Tuesday, February 17, 2004
China is feeling the worldwide pressure to raise the value of its currency. After refusing to consider revaluation last fall, Chinese officials are now volunteering that they are studying the problem.
A revaluation would rein in the overheated Chinese economy by trimming exports and reducing available investment capital. U.S. companies sourcing in China would lose some of the current cost advantage. Rumors are circulating in world financial markets about how soon and how much China will revalue.
Pressure is heaviest from the United States, concerned about the transfer of manufacturing to China. But there is also pressure from Europe, where a 45 percent appreciation of the euro again the Chinese yuan is blamed for declining exports that have caused weak economic growth, barely above recession level. Neighboring Asian countries have also complained that they have lost export sales because China has kept its currency at a fixed rate to the U.S. dollar too long.

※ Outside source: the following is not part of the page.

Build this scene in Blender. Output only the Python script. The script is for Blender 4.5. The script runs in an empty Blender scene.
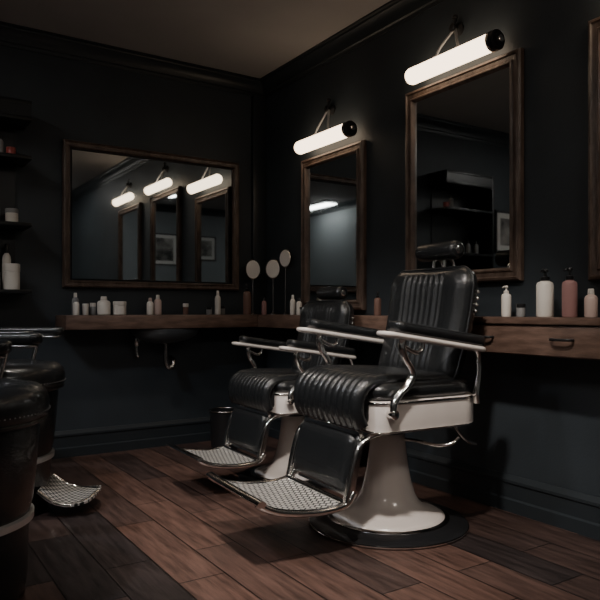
import bpy, bmesh, math, random
from mathutils import Vector, Matrix
random.seed(4)
S = bpy.context.scene
COL = S.collection
W, D, FR, LW, CH = 2.42, 4.20, -1.5, -1.3, 2.57   # right wall x, back wall y, front wall y, left wall x, ceiling z
CD = .21  # right counter depth

# ------------------------------------------------------------------ materials
def mat(name, col, rough=0.5, metal=0.0, emit=None, es=0.0, noise=None, nscale=8, bump=0.0, bscale=60, coat=0.0, stretch=(1,1,1), trans=0.0, ior=1.45):
    m = bpy.data.materials.new(name); m.use_nodes = True
    nt = m.node_tree; b = nt.nodes['Principled BSDF']
    b.inputs['Base Color'].default_value = (*col, 1)
    b.inputs['Roughness'].default_value = rough
    b.inputs['Metallic'].default_value = metal
    b.inputs['Coat Weight'].default_value = coat
    b.inputs['Transmission Weight'].default_value = trans
    b.inputs['IOR'].default_value = ior
    if emit:
        b.inputs['Emission Color'].default_value = (*emit, 1); b.inputs['Emission Strength'].default_value = es
    tc = nt.nodes.new('ShaderNodeTexCoord'); mp = nt.nodes.new('ShaderNodeMapping')
    mp.inputs['Scale'].default_value = stretch
    nt.links.new(tc.outputs['Object'], mp.inputs['Vector'])
    if noise:
        n = nt.nodes.new('ShaderNodeTexNoise'); n.inputs['Scale'].default_value = nscale; n.inputs['Detail'].default_value = 6
        r = nt.nodes.new('ShaderNodeValToRGB')
        r.color_ramp.elements[0].color = (*col, 1); r.color_ramp.elements[1].color = (*noise, 1)
        r.color_ramp.elements[0].position = .35; r.color_ramp.elements[1].position = .68
        nt.links.new(mp.outputs[0], n.inputs['Vector']); nt.links.new(n.outputs['Fac'], r.inputs[0]); nt.links.new(r.outputs[0], b.inputs['Base Color'])
    if bump:
        n2 = nt.nodes.new('ShaderNodeTexNoise'); n2.inputs['Scale'].default_value = bscale; n2.inputs['Detail'].default_value = 4
        bp = nt.nodes.new('ShaderNodeBump'); bp.inputs['Strength'].default_value = bump; bp.inputs['Distance'].default_value = .01
        nt.links.new(mp.outputs[0], n2.inputs['Vector']); nt.links.new(n2.outputs['Fac'], bp.inputs['Height']); nt.links.new(bp.outputs[0], b.inputs['Normal'])
    return m

M = {}
M['wall'] = mat('wall_paint', (.027,.034,.040), .55, noise=(.036,.045,.053), nscale=3, bump=.10, bscale=90)
M['wall2'] = mat('wall_paint_brightened', (.17,.185,.195), .6, noise=(.19,.205,.215), nscale=3)  # unseen walls, brightness put into the colour so mirrors reflect a lighter room
M['ceil'] = mat('ceiling_paint', (.34,.32,.31), .8, noise=(.38,.355,.345), nscale=2)
M['trim'] = mat('trim_paint', (.022,.027,.031), .38)
M['leather'] = mat('black_leather', (.010,.011,.012), .27, bump=.2, bscale=180, coat=.25)
M['chrome'] = mat('chrome', (.86,.84,.82), .13, 1.0)
M['dchrome'] = mat('dark_chrome', (.40,.38,.37), .25, 1.0)
M['satin'] = mat('satin_steel', (.62,.62,.62), .38, .7)
M['cream'] = mat('cream_enamel', (.70,.64,.60), .26, coat=.5, noise=(.64,.58,.54), nscale=5)
M['black'] = mat('black_metal', (.012,.012,.013), .28)
M['frame'] = mat('bronze_wood', (.062,.040,.031), .36, noise=(.15,.105,.082), nscale=9, bump=.3, bscale=30, stretch=(3,3,1))
M['counter'] = mat('walnut', (.085,.052,.039), .36, noise=(.16,.10,.076), nscale=5, bump=.15, bscale=20, stretch=(2,2,9))
M['mirror'] = mat('mirror_glass', (.66,.71,.73), .025, 1.0)
M['mirror2'] = mat('painted_mirror_glass', (.80,.77,.73), .3)  # vanity mirror glass, bright reflection painted as a pale colour
M['tube'] = mat('lamp_glass', (.9,.85,.78), .4, emit=(1.0,.76,.53), es=5.0)
M['white'] = mat('white_plastic', (.74,.70,.64), .33)
M['pink'] = mat('pink_plastic', (.60,.46,.41), .35)
M['rose'] = mat('rose_liquid', (.33,.18,.17), .2)
M['brown'] = mat('amber_plastic', (.17,.10,.08), .25)
M['grey'] = mat('grey_plastic', (.25,.25,.25), .4)
M['red'] = mat('red_plastic', (.30,.05,.045), .35)
M['cap'] = mat('black_plastic', (.012,.012,.013), .3)
M['shelf'] = mat('shelf_lacquer', (.008,.009,.010), .35)
M['ceramic'] = mat('dark_ceramic', (.05,.055,.06), .2)
M['matte'] = mat('print_mat', (.60,.58,.55), .8)
M['print'] = mat('print_ink', (.02,.02,.02), .6, noise=(.30,.28,.26), nscale=7)
M['dl'] = mat('added_spot_lens', (.9,.9,.9), .4, emit=(1,.88,.74), es=3)  # glowing lens of the added, unseen spots
M['panel'] = mat('light_diffuser', (.9,.9,.9), .4, emit=(1,.92,.84), es=24)

# tread plate
m = mat('tread_plate', (.55,.53,.50), .28, 1.0); M['tread'] = m
nt = m.node_tree; b = nt.nodes['Principled BSDF']
b.inputs['Metallic'].default_value = .6; b.inputs['Roughness'].default_value = .4
tc = nt.nodes.new('ShaderNodeTexCoord'); mp = nt.nodes.new('ShaderNodeMapping'); mp.inputs['Rotation'].default_value = (0,0,math.radians(45))
ck = nt.nodes.new('ShaderNodeTexBrick'); ck.offset = .5
ck.inputs['Scale'].default_value = 1; ck.inputs['Brick Width'].default_value = .024; ck.inputs['Row Height'].default_value = .024; ck.inputs['Mortar Size'].default_value = .0032
ck.inputs['Color1'].default_value = (.85,.82,.78,1); ck.inputs['Color2'].default_value = (.72,.69,.65,1); ck.inputs['Mortar'].default_value = (.02,.02,.02,1)
nt.links.new(tc.outputs['Object'], mp.inputs[0]); nt.links.new(mp.outputs[0], ck.inputs['Vector']); nt.links.new(ck.outputs['Color'], b.inputs['Base Color'])
bp = nt.nodes.new('ShaderNodeBump'); bp.invert = True; bp.inputs['Distance'].default_value = .004
nt.links.new(ck.outputs['Fac'], bp.inputs['Height']); nt.links.new(bp.outputs[0], b.inputs['Normal'])

# floor planks
m = mat('wood_planks', (.1,.05,.03), .33); M['floor'] = m
nt = m.node_tree; b = nt.nodes['Principled BSDF']
tc = nt.nodes.new('ShaderNodeTexCoord'); mp = nt.nodes.new('ShaderNodeMapping'); mp.inputs['Rotation'].default_value = (0,0,math.radians(90))
br = nt.nodes.new('ShaderNodeTexBrick'); br.offset = .37; br.offset_frequency = 2
for k,v in (('Scale',1),('Brick Width',.68),('Row Height',.17),('Mortar Size',.0028),('Mortar Smooth',.3)): br.inputs[k].default_value = v
br.inputs['Color1'].default_value = (.024,.021,.022,1); br.inputs['Color2'].default_value = (.130,.074,.058,1); br.inputs['Mortar'].default_value = (.003,.002,.002,1)
nt.links.new(tc.outputs['Object'], mp.inputs[0]); nt.links.new(mp.outputs[0], br.inputs['Vector'])
mp2 = nt.nodes.new('ShaderNodeMapping'); mp2.inputs['Scale'].default_value = (14,1.3,1)
nz = nt.nodes.new('ShaderNodeTexNoise'); nz.inputs['Scale'].default_value = 3; nz.inputs['Detail'].default_value = 8; nz.inputs['Roughness'].default_value = .65
nt.links.new(tc.outputs['Object'], mp2.inputs[0]); nt.links.new(mp2.outputs[0], nz.inputs['Vector'])
rp = nt.nodes.new('ShaderNodeValToRGB'); rp.color_ramp.elements[0].color = (.30,.29,.29,1); rp.color_ramp.elements[0].position = .32
rp.color_ramp.elements[1].color = (1.2,1.15,1.12,1); rp.color_ramp.elements[1].position = .7
nt.links.new(nz.outputs['Fac'], rp.inputs[0])
mx = nt.nodes.new('ShaderNodeMix'); mx.data_type = 'RGBA'; mx.blend_type = 'MULTIPLY'; mx.inputs['Factor'].default_value = 1
nt.links.new(br.outputs['Color'], mx.inputs['A']); nt.links.new(rp.outputs[0], mx.inputs['B']); nt.links.new(mx.outputs['Result'], b.inputs['Base Color'])
n3 = nt.nodes.new('ShaderNodeTexNoise'); n3.inputs['Scale'].default_value = 5
mr = nt.nodes.new('ShaderNodeMapRange'); mr.inputs['To Min'].default_value = .26; mr.inputs['To Max'].default_value = .50
nt.links.new(tc.outputs['Object'], n3.inputs['Vector']); nt.links.new(n3.outputs['Fac'], mr.inputs['Value']); nt.links.new(mr.outputs[0], b.inputs['Roughness'])
bp = nt.nodes.new('ShaderNodeBump'); bp.invert = True; bp.inputs['Distance'].default_value = .003; bp.inputs['Strength'].default_value = .8
bp2 = nt.nodes.new('ShaderNodeBump'); bp2.inputs['Distance'].default_value = .002; bp2.inputs['Strength'].default_value = .4
nt.links.new(br.outputs['Fac'], bp.inputs['Height']); nt.links.new(nz.outputs['Fac'], bp2.inputs['Height']); nt.links.new(bp.outputs[0], bp2.inputs['Normal']); nt.links.new(bp2.outputs[0], b.inputs['Normal'])

# ------------------------------------------------------------------ mesh helpers
def finish(name, bm, mats, parent=None, smooth=True, angle=40, loc=None):
    bmesh.ops.recalc_face_normals(bm, faces=bm.faces)
    me = bpy.data.meshes.new(name); bm.to_mesh(me); bm.free()
    if not isinstance(mats, (list, tuple)): mats = [mats]
    for k in mats: me.materials.append(M[k])
    if smooth:
        for p in me.polygons: p.use_smooth = True
        me.set_sharp_from_angle(angle=math.radians(angle))
    o = bpy.data.objects.new(name, me); COL.objects.link(o)
    if loc: o.location = loc
    if parent: o.parent = parent
    return o

def empty(name, loc=(0,0,0), rz=0, sc=1):
    e = bpy.data.objects.new(name, None); COL.objects.link(e)
    e.location = loc; e.rotation_euler = (0,0,rz); e.scale = (sc,sc,sc); e.empty_display_size = .1
    return e

def add_box(bm, lo, hi, mi=0, bev=0.0, seg=2):
    lo = Vector(lo); hi = Vector(hi)
    r = bmesh.ops.create_cube(bm, size=1.0)
    c = (lo+hi)/2; s = hi-lo
    for v in r['verts']: v.co = Vector((v.co.x*s.x+c.x, v.co.y*s.y+c.y, v.co.z*s.z+c.z))
    fs = {f for v in r['verts'] for f in v.link_faces}
    for f in fs: f.material_index = mi
    if bev > 0:
        es = list({e for v in r['verts'] for e in v.link_edges})
        rr = bmesh.ops.bevel(bm, geom=es, offset=bev, segments=seg, affect='EDGES', profile=.5)
        for f in rr['faces']: f.material_index = mi

def box(name, lo, hi, m, parent=None, bev=0.0, seg=2):
    bm = bmesh.new(); add_box(bm, lo, hi, 0, bev, seg)
    return finish(name, bm, m, parent, smooth=bev > 0)

def add_rings(bm, rings, mi=0, cap=True, mis=None):
    vs = [[bm.verts.new(p) for p in r] for r in rings]
    n = len(vs[0])
    for i in range(len(vs)-1):
        for j in range(n):
            f = bm.faces.new((vs[i][j], vs[i][(j+1)%n], vs[i+1][(j+1)%n], vs[i+1][j]))
            f.material_index = mis[i] if mis else mi
    if cap:
        f = bm.faces.new(vs[0][::-1]); f.material_index = mis[0] if mis else mi
        f = bm.faces.new(vs[-1]); f.material_index = mis[-1] if mis else mi

def add_lathe(bm, prof, c=(0,0,0), seg=32, mi=0, mis=None, cap=True):
    rings = [[(c[0]+r*math.cos(2*math.pi*k/seg), c[1]+r*math.sin(2*math.pi*k/seg), c[2]+z) for k in range(seg)] for r,z in prof]
    add_rings(bm, rings, mi, cap, mis)

def lathe(name, prof, m, parent=None, c=(0,0,0), seg=48, mis=None, angle=40):
    bm = bmesh.new(); add_lathe(bm, prof, c, seg, 0, mis)
    return finish(name, bm, m, parent, angle=angle)

def smooth_path(pts, n=6):
    P = [Vector(p) for p in pts]; P = [2*P[0]-P[1]] + P + [2*P[-1]-P[-2]]
    out = []
    for i in range(1, len(P)-2):
        for k in range(n):
            t = k/n; a,b_,c,d = P[i-1],P[i],P[i+1],P[i+2]
            out.append(.5*((2*b_)+(-a+c)*t+(2*a-5*b_+4*c-d)*t*t+(-a+3*b_-3*c+d)*t**3))
    out.append(P[-2]); return out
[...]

China has recently eliminated a small subsidy to exporters-initiated during the 1997 Asian financial crisis when other Asian countries devaluated against the Chinese yuan-aining an export price advantage against China. The Bank of China has announced it will try to reduce bank-lending growth to 16 percent this year from more than 20 percent last year.
China’s plan was to ignore demands from its trade partners for revaluation and use growing export earnings to finance new export industry jobs for its vast army of unemployed and underemployed workers. Recent actions may be an acknowledgement that his plan is not working. Chinese officials have been unable to keep export receipts from being diverted to luxury consumer exports, speculation in real estate and unneeded factory capacity that will not yield more jobs.
There may be a new plan to vent some pressure with a small revaluation, perhaps about 5 percent, and use the international currency market to reduce the conspicuous consumption and speculation that are draining the capital intended for job creating investments. Maybe the Chinese are better capitalists than we thought they were.
Revaluation is now a high probability for the next few months. Currency hedging might be wise. Marking up expected supply costs for second half of the year and identifying the next cheapest source after China should also be considered.
Any macroeconomic impact on the United States would not be felt until late in the year. It is not clear whether it would be negative or positive but it would not be large.